Edmund Gosse wrote: "The progress of the picture, when once it began to advance, was a matter of excited interest to the whole of our little artist-colony. Everything was used to be placed in readiness, the easel, the canvas, the flowers, the demure little girls in their white dresses, before we began our daily afternoon lawn tennis, in which Sargent took his share. But at the exact moment, which of course came a minute or two earlier each evening, the game was stopped, and the painter was accompanied to the scene of his labors.

Study of Polly Barnard for 'Carnation, Lily, Lily, Rose,' c. 1885

Instantly, he took up his place at a distance from the canvas, and at a certain notation of the light ran forward over the lawn with the action of a wag-tail, planting at the same time rapid dabs of paint on the picture, and then retiring again, only with equal suddenness to repeat the wag-tail action. All this occupied but two or three minutes, the light rapidly declining, and then while he left the young ladies to remove his machinery, Sargent would join us again, so long as the twilight permitted, in a last turn at lawn tennis" (Sir Edmund Gosse letter to Charteris , P74-75).

"The seasons went from August till the beginning of November "Sargent would dress the children in white sweaters which came down to their ankles, over which he pulled the dresses that appeared in the picture. He himself would be muffled up like an Artic explorer."

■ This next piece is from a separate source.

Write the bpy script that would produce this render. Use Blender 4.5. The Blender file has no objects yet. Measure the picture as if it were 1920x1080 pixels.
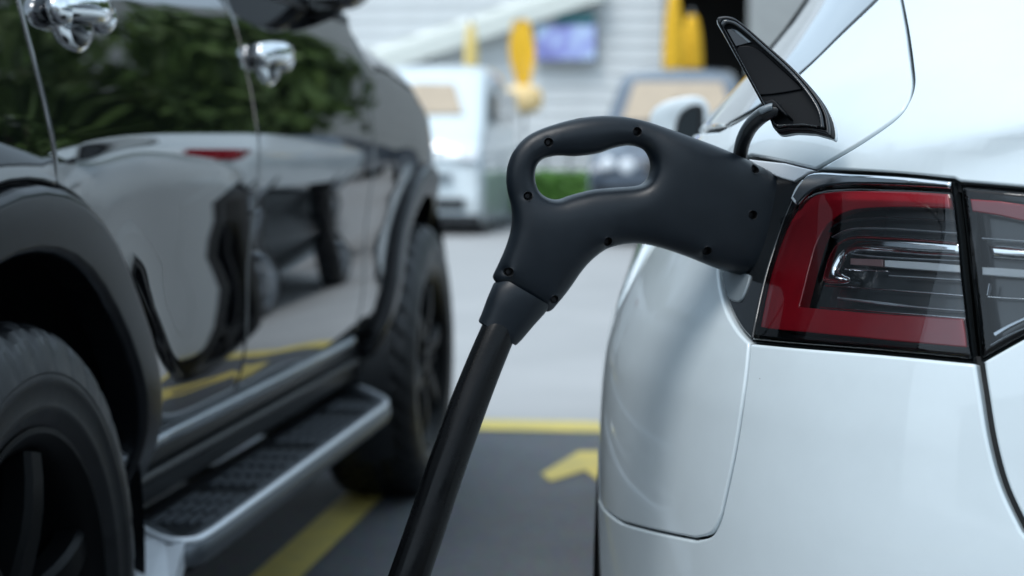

Of course, by then, the flowers had faded and died, so artificial roses were ordered and wired to the withered branches. But who would suspect such time and effort? At its heart Carnation, Lily, Lily, Rose is very much a moment only - a rare and perfect one, though with every hallmark of accident and chance. It's as if we too had been invited to enjoy those lovely evenings in that fairytale garden and had happened to glance over a shoulder at the chance moment that distilled its full store of sweetness and spontaneity.

All this, and it is for everyone, and it lasts for all time.